Nebenbei bemerkt, die Post AG hat es sogar fertiggebracht, im Paket gleich 1.300 Postgebäude an die texanische Firma Lone Star zu veräußern. Ergebnis dieses Paketverkaufes ist, die Investoren halten sich bedeckt, investiert wurde wenig oder nichts. Die Kommunen haben also keinen Einfluss auf das Geschehen.

Wir als LINKE sagen ohne Wenn und Aber: Wir wollen die Kommunen in die Lage versetzen, dass sie sich um ihre Bahnhöfe kümmern können. Und dies geht nur, wenn sie finanziell so ausgestattet werden, dass sie erstens ihr Vorkaufsrecht wahrnehmen können, soweit es für die Ortsentwicklung sinnvoll ist, und zweitens die Bahnhöfe und ihr Umfeld in die Ortsplanung mit einbeziehen können. Letzteres geht nur, wenn die Kommunen auch das Planungsrecht ausüben können. Die Bundesländer sollten beim Bundesverkehrsministerium auf eine Beschleunigung von Entwidmungsverfahren drängen. Das Eisenbahnbundesamt ist nachgeordnete Bundesoberbehörde und als Planfeststellungsbehörde für diese Verfahren zuständig. Erst mit der Bekanntmachung einer Freigabeerklärung geht die Planungshoheit auf die Kommunen über.

Wir plädieren aus dem Grunde für eine vernünftige Lösung. Deshalb beantrage ich die Überweisung in den Verkehrsausschuss, um dort noch die aufgeworfenen Fragen zu diskutieren.

(Beifall bei Abgeordneten der Fraktion DIE LINKE)

Danke, Frau Lück.

Das Wort hat jetzt der Abgeordnete Herr Schulte von der SPD.

Sehr geehrter Herr Präsident!
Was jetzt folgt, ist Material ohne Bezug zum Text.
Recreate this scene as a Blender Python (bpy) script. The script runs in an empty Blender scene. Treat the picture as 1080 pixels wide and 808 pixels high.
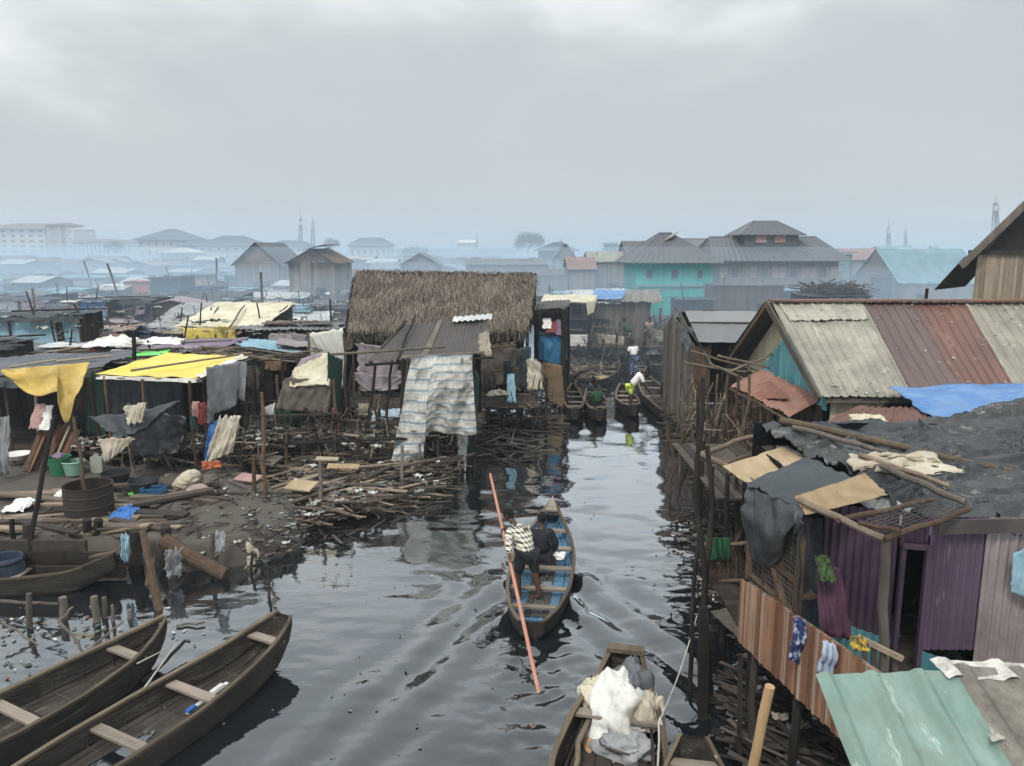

Sehr geehrte Damen und Herren!

Liebe Regine, jetzt weiß ich wenigstens, wie die Bahnhöfe entstanden sind,

(Helmut Holter, DIE LINKE: Das ist ja gut, dass sie uns das erklärt hat.)

aber mal unabhängig davon …

(Heinz Müller, SPD: Zum Lernen hier.)

Ja eben, ich bin ja auch zum Lernen hier.